→ WORK REQUIRED
Transcribe the lines from the start of the data below through the line with "COL = scn.collection", word for word and nothing more.

→ DATA
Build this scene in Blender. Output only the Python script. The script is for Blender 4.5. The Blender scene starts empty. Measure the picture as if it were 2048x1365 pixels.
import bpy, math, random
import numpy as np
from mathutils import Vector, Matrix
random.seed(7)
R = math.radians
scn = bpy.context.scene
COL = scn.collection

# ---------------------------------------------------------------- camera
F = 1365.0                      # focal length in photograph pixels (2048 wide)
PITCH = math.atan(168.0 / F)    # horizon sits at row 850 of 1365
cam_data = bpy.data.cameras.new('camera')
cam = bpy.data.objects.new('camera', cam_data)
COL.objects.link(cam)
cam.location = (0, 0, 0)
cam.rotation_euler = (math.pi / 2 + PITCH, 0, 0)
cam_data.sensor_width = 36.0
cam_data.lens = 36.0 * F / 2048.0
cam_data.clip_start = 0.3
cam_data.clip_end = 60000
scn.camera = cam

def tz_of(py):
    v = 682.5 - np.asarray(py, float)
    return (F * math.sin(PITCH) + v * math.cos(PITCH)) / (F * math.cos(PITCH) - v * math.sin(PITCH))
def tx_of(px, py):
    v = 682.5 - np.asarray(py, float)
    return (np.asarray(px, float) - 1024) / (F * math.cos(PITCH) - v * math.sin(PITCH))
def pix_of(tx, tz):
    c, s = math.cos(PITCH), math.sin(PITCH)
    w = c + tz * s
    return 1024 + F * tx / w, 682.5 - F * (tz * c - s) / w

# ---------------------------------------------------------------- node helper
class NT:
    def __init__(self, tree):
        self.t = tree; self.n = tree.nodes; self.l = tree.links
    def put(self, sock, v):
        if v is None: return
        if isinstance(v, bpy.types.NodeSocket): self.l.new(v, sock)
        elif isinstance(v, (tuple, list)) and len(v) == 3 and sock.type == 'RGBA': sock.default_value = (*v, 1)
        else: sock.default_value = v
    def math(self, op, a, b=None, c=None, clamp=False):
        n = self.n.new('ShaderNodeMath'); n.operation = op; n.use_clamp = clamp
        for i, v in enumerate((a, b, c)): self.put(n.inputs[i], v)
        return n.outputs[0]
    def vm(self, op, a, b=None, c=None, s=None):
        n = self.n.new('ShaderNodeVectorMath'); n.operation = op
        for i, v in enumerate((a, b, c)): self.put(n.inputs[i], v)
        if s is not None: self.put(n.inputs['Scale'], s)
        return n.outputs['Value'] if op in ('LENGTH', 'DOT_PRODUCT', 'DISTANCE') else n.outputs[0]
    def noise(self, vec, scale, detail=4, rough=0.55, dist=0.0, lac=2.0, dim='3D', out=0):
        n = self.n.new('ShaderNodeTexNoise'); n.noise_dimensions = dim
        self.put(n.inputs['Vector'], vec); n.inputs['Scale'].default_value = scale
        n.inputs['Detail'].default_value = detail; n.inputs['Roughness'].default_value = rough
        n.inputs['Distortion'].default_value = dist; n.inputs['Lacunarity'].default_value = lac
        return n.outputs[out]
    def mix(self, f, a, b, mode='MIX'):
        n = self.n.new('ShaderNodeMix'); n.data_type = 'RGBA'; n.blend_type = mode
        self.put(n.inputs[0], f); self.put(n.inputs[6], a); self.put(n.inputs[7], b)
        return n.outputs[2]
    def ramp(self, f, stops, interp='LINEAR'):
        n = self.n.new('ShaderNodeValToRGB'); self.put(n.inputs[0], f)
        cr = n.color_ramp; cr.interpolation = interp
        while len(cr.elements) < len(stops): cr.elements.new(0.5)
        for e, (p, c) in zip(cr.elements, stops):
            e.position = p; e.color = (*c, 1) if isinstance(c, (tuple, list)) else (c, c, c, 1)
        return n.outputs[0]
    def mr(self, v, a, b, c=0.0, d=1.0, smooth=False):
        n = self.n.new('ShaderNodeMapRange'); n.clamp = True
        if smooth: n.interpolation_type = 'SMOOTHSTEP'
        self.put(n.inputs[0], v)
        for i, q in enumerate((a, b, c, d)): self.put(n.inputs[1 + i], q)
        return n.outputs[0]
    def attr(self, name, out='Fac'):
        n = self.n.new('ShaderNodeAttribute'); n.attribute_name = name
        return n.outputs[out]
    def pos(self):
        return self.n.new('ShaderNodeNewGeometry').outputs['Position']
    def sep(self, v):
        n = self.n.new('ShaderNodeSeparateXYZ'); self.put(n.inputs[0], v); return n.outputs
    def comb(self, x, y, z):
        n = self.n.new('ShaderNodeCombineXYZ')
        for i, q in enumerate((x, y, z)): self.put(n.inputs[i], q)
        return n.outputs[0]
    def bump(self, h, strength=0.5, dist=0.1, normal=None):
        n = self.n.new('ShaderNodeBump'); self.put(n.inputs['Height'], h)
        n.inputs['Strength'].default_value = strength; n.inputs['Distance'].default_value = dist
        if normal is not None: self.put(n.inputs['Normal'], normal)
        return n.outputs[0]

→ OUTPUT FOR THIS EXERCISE
Build this scene in Blender. Output only the Python script. The script is for Blender 4.5. The Blender scene starts empty. Measure the picture as if it were 2048x1365 pixels.
import bpy, math, random
import numpy as np
from mathutils import Vector, Matrix
random.seed(7)
R = math.radians
scn = bpy.context.scene
COL = scn.collection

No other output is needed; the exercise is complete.